Look through the data below. Show each line where the string "scene" occurs.

+ + + +

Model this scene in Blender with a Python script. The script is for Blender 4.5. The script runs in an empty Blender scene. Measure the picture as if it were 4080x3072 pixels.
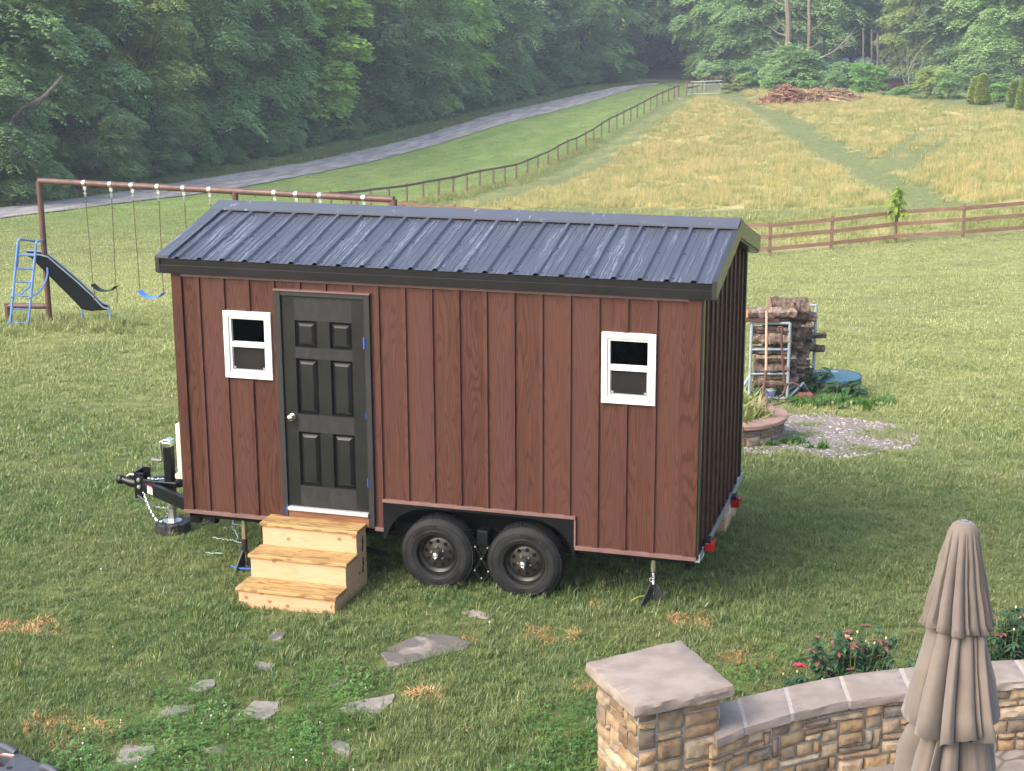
import bpy, math, random
import numpy as np
from mathutils import Vector, Matrix
random.seed(7); rng = np.random.default_rng(11)
SC = bpy.context.scene
COL = SC.collection
PI = math.pi
# ------------------------------------------------------------------ camera
CAM = np.array([7.20645, -13.10949, 4.86468]); YAW, PITCH, ROLL = -0.28859, 0.24391, -0.00443
FPX = 6282.43; K = 4080/2212
_f = np.array([math.sin(YAW)*math.cos(PITCH), math.cos(YAW)*math.cos(PITCH), -math.sin(PITCH)])
_r0 = np.array([math.cos(YAW), -math.sin(YAW), 0.0]); _u0 = np.cross(_r0, _f)
RT = math.cos(ROLL)*_r0 + math.sin(ROLL)*_u0; UP = -math.sin(ROLL)*_r0 + math.cos(ROLL)*_u0; FW = _f
cd = bpy.data.cameras.new('camera'); cam = bpy.data.objects.new('camera', cd); COL.objects.link(cam)
cd.sensor_width = 36; cd.lens = FPX/4080*36; cd.clip_start = 0.1; cd.clip_end = 2000
M = Matrix(((RT[0], UP[0], -FW[0], CAM[0]), (RT[1], UP[1], -FW[1], CAM[1]), (RT[2], UP[2], -FW[2], CAM[2]), (0, 0, 0, 1)))
cam.matrix_world = M
SC.camera = cam
def ray(u, v):                       # a point of the photograph (2212 px wide) as a direction
    return FW + RT*((u*K-2040)/FPX) - UP*((v*K-1536)/FPX)
def at(u, v, d):                     # the point at horizontal distance d along it
    r = ray(u, v); return CAM + r*(d/math.hypot(r[0], r[1]))
def on(u, v, axis, val):
    r = ray(u, v); return CAM + r*((val-CAM[axis])/r[axis])
def project(P):
    D = np.asarray(P, float)-CAM; z = D@FW
    return np.stack([(2040+FPX*(D@RT)/z)/K, (1536-FPX*(D@UP)/z)/K], -1), z
# ------------------------------------------------------------------ terrain
_ctl = [(-14,-8,-.75),(-6,-7,-.62),(0,-7,-.56),(6,-7,-.56),(14,-7,-.6),(-14,0,-1.2),(-6,0,-.85),(-.93,1.28,-.75),(.52,.1,-.62),(1.4,-.8,-.6),(2.6,0,-.535),(3.45,0,-.535),
        (4.6,.1,-.54),(8,0,-.55),(14,0,-.75),(5,2.5,-.68),(2,4,-.8),(-4,5,-1.1),(9,5,-.85),(16,6,-1.1),(8.6,8.5,-1.15),(25,10,-1.6),(-25,10,-2.4),(-30,0,-1.7),(30,0,-1.0),(0,-20,-.5),(40,-20,-.5),(-40,-20,-1.2),
        (20,200,-7.5),(-10,215,-7),(60,190,-6.5),(-60,200,-6),(0,330,-4),(80,300,-4),(-80,60,-7.5),(-75,130,-7),(-80,330,-6),(120,200,-6),(110,80,-4.5),(60,20,-2),(100,-20,-1),(140,330,-4),(-100,0,-4),(45,45,-3.4)]
_px = [(108,703,32),(25,700,32.2),(1662,552,57),(1795,540,57),(2079,516,57),(2212,505,57.5),(880,447,88),(1184,364,116),(1464,212,163),(675,475,75),(0,455,85),(400,403,97),(600,372,107),(800,331,121),(1000,282,138),
       (1200,230,160),(1390,187,185),(1525,205,165),(1600,207,155),(1750,225,148),(2000,224,140),(2212,243,132),(1900,330,100),(1300,420,90),(1900,450,70),(2212,440,66),(1960,118,262),(1945,198,190),(1700,870,24.5)]
_C = np.array(_ctl + [tuple(at(*q)) for q in _px], float)
def _phi(d2): return np.where(d2 > 1e-9, .5*d2*np.log(d2+1e-12), 0)
_sc = 50.0
def _fit():
    X = _C[:, :2]/_sc; n = len(X)
    A = np.zeros((n+3, n+3)); d2 = ((X[:, None]-X[None])**2).sum(-1)
    A[:n, :n] = _phi(d2)+np.eye(n)*2e-4; A[:n, n] = 1; A[:n, n+1:] = X; A[n, :n] = 1; A[n+1:, :n] = X.T
    return X, np.linalg.solve(A, np.concatenate([_C[:, 2], [0, 0, 0]]))
_X, _W = _fit()
def H(x, y):
    q = np.stack(np.broadcast_arrays(np.asarray(x, float), np.asarray(y, float)), -1)/_sc
    sh = q.shape[:-1]; q = q.reshape(-1, 2); out = np.empty(len(q))
    for i in range(0, len(q), 20000):
        b = q[i:i+20000]; d2 = ((b[:, None]-_X[None])**2).sum(-1)
        out[i:i+20000] = _phi(d2)@_W[:-3] + _W[-3] + b@_W[-2:]
    return out.reshape(sh)
def hz(x, y): return float(H(np.array([x]), np.array([y]))[0])
def ground(u, v):                    # where that line of sight meets the terrain
    r = ray(u, v); t = np.concatenate([np.linspace(8, 60, 400), np.linspace(60.2, 420, 1200)])/math.hypot(r[0], r[1])
    p = CAM+np.outer(t, r); below = p[:, 2] < H(p[:, 0], p[:, 1])
    i = int(np.argmax(below)) if below.any() else len(t)-1
    a, b = t[max(i-1, 0)], t[i]
    for _ in range(18):
        m = (a+b)/2; q = CAM+r*m
        if q[2] < hz(q[0], q[1]): b = m
        else: a = m
    q = CAM+r*b; return np.array([q[0], q[1], hz(q[0], q[1])])
def inside(px, py, poly):
    poly = np.asarray(poly); r = np.zeros(px.shape, bool); n = len(poly)
    for i in range(n):
        x0, y0 = poly[i][:2]; x1, y1 = poly[i-1][:2]
        c = ((y0 > py) != (y1 > py)) & (px < (x1-x0)*(py-y0)/((y1-y0) or 1e-9)+x0); r ^= c
    return r
def seg_dist(px, py, pts):
    d = np.full(px.shape, 1e9)
    for a, b in zip(pts[:-1], pts[1:]):
        ax, ay = a[:2]; dx, dy = b[0]-ax, b[1]-ay
        t = np.clip(((px-ax)*dx+(py-ay)*dy)/(dx*dx+dy*dy+1e-12), 0, 1)
        d = np.minimum(d, np.hypot(px-ax-t*dx, py-ay-t*dy))
    return d
def vnoise(x, y, s=1.0, seed=0):     # cheap smooth value noise
    x = np.asarray(x)/s+seed*17.3; y = np.asarray(y)/s-seed*9.1
    xi, yi = np.floor(x), np.floor(y); fx, fy = x-xi, y-yi; fx = fx*fx*(3-2*fx); fy = fy*fy*(3-2*fy)
    h = lambda a, b: np.modf(np.abs(np.sin(a*127.1+b*311.7+seed)*43758.5453))[0]
    return (h(xi, yi)*(1-fx)+h(xi+1, yi)*fx)*(1-fy)+(h(xi, yi+1)*(1-fx)+h(xi+1, yi+1)*fx)*fy
# ------------------------------------------------------------------ nodes / materials
class NT:
    def __init__(s, m):
        m.use_nodes = True; s.t = m.node_tree; s.t.nodes.clear()
    def n(s, typ, out=0, **kw):
        nd = s.t.nodes.new(typ)
        for k, v in kw.items():
            if k.startswith('i_'):
                key = k[2:]; key = int(key) if key.isdigit() else key.replace('_', ' ')
                s.put(nd.inputs[key], v)
            else: setattr(nd, k, v)
        return nd.outputs[out]
    def put(s, sock, v):
        if isinstance(v, bpy.types.NodeSocket): s.t.links.new(v, sock)
        elif isinstance(v, (tuple, list)) and len(v) == 3 and sock.type == 'RGBA': sock.default_value = (*v, 1)
        else: sock.default_value = v
    def coord(s, k='Object'):
        nd = s.t.nodes.new('ShaderNodeTexCoord'); return nd.outputs[k]
    def pos(s): return s.n('ShaderNodeNewGeometry')
    def vm(s, op, a, b): 
        nd = s.t.nodes.new('ShaderNodeVectorMath'); nd.operation = op; s.put(nd.inputs[0], a); s.put(nd.inputs[1], b); return nd.outputs[0]
    def mul(s, v, sc): return s.vm('MULTIPLY', v, sc)
    def m(s, op, a, b=0.0, c=None, clamp=False):
        nd = s.t.nodes.new('ShaderNodeMath'); nd.operation = op; nd.use_clamp = clamp
        s.put(nd.inputs[0], a); s.put(nd.inputs[1], b)
        if c is not None: s.put(nd.inputs[2], c)
        return nd.outputs[0]
    def noise(s, v, scale, detail=4.0, rough=.55, dist=0.0):
        nd = s.t.nodes.new('ShaderNodeTexNoise'); s.put(nd.inputs['Vector'], v); nd.inputs['Scale'].default_value = scale
        nd.inputs['Detail'].default_value = detail; nd.inputs['Roughness'].default_value = rough; nd.inputs['Distortion'].default_value = dist
        return nd.outputs[0]
    def ramp(s, f, lo, hi, a=0.0, b=1.0):
        nd = s.t.nodes.new('ShaderNodeMapRange'); nd.clamp = True; nd.interpolation_type = 'SMOOTHSTEP'
        s.put(nd.inputs[0], f)
        for i, v in enumerate((lo, hi, a, b)): s.put(nd.inputs[i+1], v)
        return nd.outputs[0]
    def mix(s, f, a, b, mode='MIX'):
        nd = s.t.nodes.new('ShaderNodeMix'); nd.data_type = 'RGBA'; nd.blend_type = mode
        s.put(nd.inputs[0], f); s.put(nd.inputs[6], a); s.put(nd.inputs[7], b); return nd.outputs[2]
    def sep(s, v):
        nd = s.t.nodes.new('ShaderNodeSeparateXYZ'); s.put(nd.inputs[0], v); return nd.outputs
    def comb(s, x, y, z):
        nd = s.t.nodes.new('ShaderNodeCombineXYZ')
        for i, v in enumerate((x, y, z)): s.put(nd.inputs[i], v)
        return nd.outputs[0]
    def bump(s, h, st=.3, d=.01):
        nd = s.t.nodes.new('ShaderNodeBump'); s.put(nd.inputs['Height'], h); nd.inputs['Strength'].default_value = st; nd.inputs['Distance'].default_value = d
        return nd.outputs[0]
    def attr(s, name, out='Color', typ='GEOMETRY'):
        nd = s.t.nodes.new('ShaderNodeAttribute'); nd.attribute_name = name; nd.attribute_type = typ; return nd.outputs[out]
    def bsdf(s, col, rough=.6, metal=0.0, normal=None, spec=.5, **kw):
        nd = s.t.nodes.new('ShaderNodeBsdfPrincipled'); s.put(nd.inputs['Base Color'], col); s.put(nd.inputs['Roughness'], rough)
        s.put(nd.inputs['Metallic'], metal); s.put(nd.inputs['Specular IOR Level'], spec)
        if normal is not None: s.put(nd.inputs['Normal'], normal)
        for k, v in kw.items(): s.put(nd.inputs[k.replace('_', ' ')], v)
        return nd.outputs[0]
    def out(s, sh, vol=None):
        nd = s.t.nodes.new('ShaderNodeOutputMaterial')
        if sh is not None: s.t.links.new(sh, nd.inputs[0])
        if vol is not None: s.t.links.new(vol, nd.inputs[1])
MATS = {}
def newmat(name):
    m = bpy.data.materials.new(name); MATS[name] = m; return m, NT(m)
def pmat(name, c1, c2=None, scale=8, rough=.6, metal=0.0, bump=0.0, stretch=(1, 1, 1), lo=.3, hi=.7, detail=5, spec=.5, bd=.01, r2=None, **kw):
    m, t = newmat(name); v = t.mul(t.coord(), stretch); f = t.noise(v, scale, detail)
    g = t.ramp(f, lo, hi); c = t.mix(g, c1, c2 or tuple(x*.75 for x in c1))
    nb = t.bump(f, bump, bd) if bump else None
    rr = rough if r2 is None else t.ramp(f, .3, .7, rough, r2)
    t.out(t.bsdf(c, rr, metal, nb, spec, **kw)); return m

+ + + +

Response for this exercise:
Model this scene in Blender with a Python script. The script is for Blender 4.5. The script runs in an empty Blender scene. Measure the picture as if it were 4080x3072 pixels.
SC = bpy.context.scene